David Kilshaw, of KPMG, said the ruling conjured, “a vision of a tidal wave of money moving offshore” if the Revenue were forced to draw the teeth of its anti-avoidance legislation. “This announcement shakes the very foundations of the UK tax system,” he said, adding:
“It is sections 720 and s13 which largely reduce the opportunity for taxpayers to shelter their income and gains from tax by the simple expedient of holding them via an offshore structure. The provisions, where they operate, pierce the veil of the offshore structures and essentially make the profits taxable in the UK.”
“These provisions are a key part of anti-avoidance legislation in the UK and any change could have a profound impact on the structure of UK tax legislation and how individuals operate their businesses and hold their investments,” he surmised.
“The Commission believes discrimination exists as, if the individual had invested assets in a UK company (rather than a company within the EU) the individual would not be subject to tax; only the UK company would be taxed on its income. The Commission’s alert implies that they are only interested in a transfer of assets to a foreign company; however the rules go further than this as they apply to transfers to any foreign persons. It is unclear at the current time whether the action will be taken against the rules in their totality or only on transfers to a non-UK but EU resident company.”
"At present, the UK tax system keeps some balance between incorporated and unincorporated business by allowing for a reduced rate of corporate tax (21%) for smaller profit levels compared to the income tax rate of 50% at its highest. If profits are distributed as dividends further income tax is paid so the overall tax rate on profits can be around the same as for an unincorporated business at between 21 and 50%."
“To extend these anti-avoidance rules to UK companies would add compliance costs for such small companies and accelerate or increase the income tax charge on their owners.

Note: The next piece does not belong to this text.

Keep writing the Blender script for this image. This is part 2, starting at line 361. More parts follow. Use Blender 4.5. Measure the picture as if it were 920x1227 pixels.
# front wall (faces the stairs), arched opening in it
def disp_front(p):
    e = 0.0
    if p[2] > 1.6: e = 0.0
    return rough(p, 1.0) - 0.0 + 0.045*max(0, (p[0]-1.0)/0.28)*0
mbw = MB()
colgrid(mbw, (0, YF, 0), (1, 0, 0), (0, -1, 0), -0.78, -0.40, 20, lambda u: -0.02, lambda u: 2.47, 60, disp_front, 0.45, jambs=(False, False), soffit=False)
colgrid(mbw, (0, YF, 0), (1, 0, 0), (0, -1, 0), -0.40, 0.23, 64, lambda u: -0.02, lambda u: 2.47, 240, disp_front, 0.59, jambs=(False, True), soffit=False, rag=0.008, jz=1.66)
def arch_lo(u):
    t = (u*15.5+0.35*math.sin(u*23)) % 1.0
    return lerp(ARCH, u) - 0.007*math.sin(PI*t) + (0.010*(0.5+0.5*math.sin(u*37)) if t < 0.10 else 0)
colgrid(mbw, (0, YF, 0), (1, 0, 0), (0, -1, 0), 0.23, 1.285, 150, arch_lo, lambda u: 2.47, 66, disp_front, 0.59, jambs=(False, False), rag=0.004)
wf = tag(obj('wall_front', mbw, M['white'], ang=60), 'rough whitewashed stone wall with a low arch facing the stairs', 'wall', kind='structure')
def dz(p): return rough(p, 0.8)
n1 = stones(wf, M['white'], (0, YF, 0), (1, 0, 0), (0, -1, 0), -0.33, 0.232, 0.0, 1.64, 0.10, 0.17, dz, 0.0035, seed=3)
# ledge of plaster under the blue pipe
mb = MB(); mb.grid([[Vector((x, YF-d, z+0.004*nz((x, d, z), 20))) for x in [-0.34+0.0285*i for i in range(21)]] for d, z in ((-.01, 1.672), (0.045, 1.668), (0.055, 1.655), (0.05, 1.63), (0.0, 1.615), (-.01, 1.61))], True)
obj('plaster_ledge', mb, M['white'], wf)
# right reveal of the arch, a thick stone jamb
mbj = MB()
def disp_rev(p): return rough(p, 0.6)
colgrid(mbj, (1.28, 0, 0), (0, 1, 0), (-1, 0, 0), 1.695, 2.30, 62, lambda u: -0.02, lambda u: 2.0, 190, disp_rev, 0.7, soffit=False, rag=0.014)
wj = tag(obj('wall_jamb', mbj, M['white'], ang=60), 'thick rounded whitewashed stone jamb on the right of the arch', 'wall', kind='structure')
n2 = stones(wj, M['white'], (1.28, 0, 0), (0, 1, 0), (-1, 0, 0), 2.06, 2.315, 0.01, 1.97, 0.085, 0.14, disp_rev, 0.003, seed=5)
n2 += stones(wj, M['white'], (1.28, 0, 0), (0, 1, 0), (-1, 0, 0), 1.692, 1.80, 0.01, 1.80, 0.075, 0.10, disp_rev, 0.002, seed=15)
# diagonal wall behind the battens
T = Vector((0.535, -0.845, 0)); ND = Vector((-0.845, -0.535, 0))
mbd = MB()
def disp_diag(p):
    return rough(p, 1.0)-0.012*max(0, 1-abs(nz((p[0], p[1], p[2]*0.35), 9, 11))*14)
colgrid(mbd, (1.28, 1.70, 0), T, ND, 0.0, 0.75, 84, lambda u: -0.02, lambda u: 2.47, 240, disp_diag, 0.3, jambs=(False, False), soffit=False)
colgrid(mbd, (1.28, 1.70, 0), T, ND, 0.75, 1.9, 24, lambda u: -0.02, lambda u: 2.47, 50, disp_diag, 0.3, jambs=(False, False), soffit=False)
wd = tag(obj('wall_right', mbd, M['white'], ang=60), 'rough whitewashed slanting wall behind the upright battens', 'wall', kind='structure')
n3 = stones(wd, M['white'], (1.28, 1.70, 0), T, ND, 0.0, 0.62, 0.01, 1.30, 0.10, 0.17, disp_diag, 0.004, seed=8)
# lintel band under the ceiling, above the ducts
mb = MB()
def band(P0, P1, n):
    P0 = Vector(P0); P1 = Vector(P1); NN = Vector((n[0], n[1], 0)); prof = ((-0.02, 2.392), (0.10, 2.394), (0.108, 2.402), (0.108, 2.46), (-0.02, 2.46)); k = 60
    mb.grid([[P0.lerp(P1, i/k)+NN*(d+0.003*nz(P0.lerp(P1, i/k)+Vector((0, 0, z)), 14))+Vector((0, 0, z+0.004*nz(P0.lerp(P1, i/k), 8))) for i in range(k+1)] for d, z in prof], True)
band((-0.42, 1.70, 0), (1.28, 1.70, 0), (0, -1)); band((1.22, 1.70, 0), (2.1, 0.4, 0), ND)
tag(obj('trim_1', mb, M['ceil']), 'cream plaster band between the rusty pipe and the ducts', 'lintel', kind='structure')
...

This could have a major impact on small business in the UK. It therefore seems more likely that the UK government will look instead to dis-apply the current rules only where EU companies are used for genuine business purposes other than to accumulate income.“
“It is clear that we are entering a period of uncertainty. It is less clear how that uncertainty will be resolved – for example, might the UK government respond to any such challenge by imposing a similar tax charge on certain UK companies? However, this approach, while possibly addressing the Commission’s concern, could have a major effect on a key area of UK tax policy. “
“One thing above all does seem clear however. The landscape as we know it is set to change forever. All taxpayers need to reflect now on how to position themselves for change.”
Andrew Tailby-Faulkes, private client services partner at Ernst & Young, commented that these anti-avoidance rules have been very effective for many years at discouraging UK resident and domiciled taxpayers from sheltering tax by placing their assets in structures overseas.
"However," he said "if the UK is forced to accept the changes being recommended by the European Commission then both native tax payers and non-doms would have more opportunity to make use of lower tax countries within the EU to lower their tax burdens."
Tailby-Faulkes also noted that the ruling introduces some "significant complexities which will raise lots of question marks."
"These include, how will overseas trusts be impacted? What is the position if an EU-based company owned by a UK taxpayer in turn has a non-EU subsidiary that holds the investments?," he observed.
“Until the position is clarified, particularly as the government is also expected to make further announcements on tax residence and domicile status imminently, there is unlikely to be a rush by wealthy taxpayers to review their asset-holding arrangements just yet," Tailby-Faulkes said.